Swipe down: the screen is full of today's date, the weather, a note telling me that it would take me about 4 minutes to drive somewhere (why? I'm not going anywhere today? And why is it telling me it'd take 4 minutes to drive to the local Urban Outfitters store? Oh wait that's also a bus stop I walk to a lot, GOOD JOB APPLE), and telling me the next thing up on my calendar. At the very bottom of the screen is an icon and the very top of my calendar.
And this calendar only shows me a couple things for today, because it insists on showing me the hour grid around them. In the future? It just says "It looks busy tomorrow. There are 7 events scheduled."

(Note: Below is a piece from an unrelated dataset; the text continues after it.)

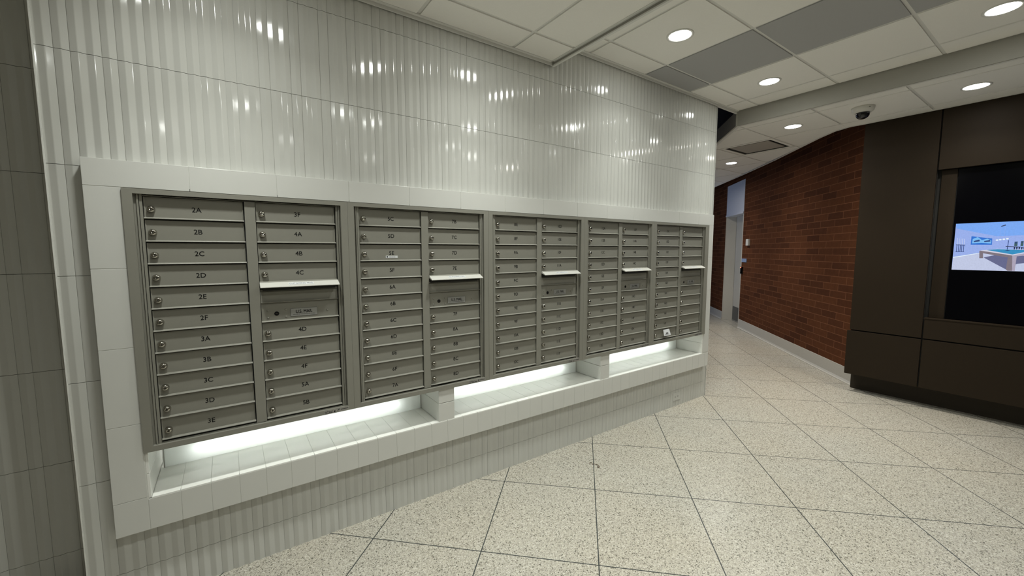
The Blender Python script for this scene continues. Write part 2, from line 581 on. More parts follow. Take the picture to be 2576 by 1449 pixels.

Back on the Android, I would have seen something like this floating on my home screen the moment I unlocked the thing:
Today:
9:00am refresh con signs
11:30am change patch!
6:30pm Jason's game night
8:59pm Sunset
etc, etc, etc. There's my next few days, constantly there for me to glance at and have a chance to think "oh I have this thing coming up, I should prepare for it today". Doesn't tell me how long an event is but that's not a thing I actually care about most of the time.
I constantly miss having my upcoming calendar items floating there on most of my home screen. It was a quiet little ambient reminder of things coming up in my life every time I took my Android phone out and poked at it.
I like nearly every other aspect of the iOS experience more than my old Nexus One, but this keeps on bugging me.
I wrote a real-time transit app for my city and the second-most requested feature is a widget for a favorite stop that will display ETA automatically. As a frequent bus rider myself, I would make a lot of use out of something like that.
- Weather info. Before heading out for the day I can see instantly if I might need a jacket or umbrella later.
- Tube status. I can see at a glance if there are any problems on any underground lines. If there are, I can click on the problem line to get more detailed information with a single touch.
- Calendar. Shows me my schedule for the day.
- Music. Control playback without having to launch an app.
I also have widgets I tend to only use when I'm travelling, showing currency and timezone information.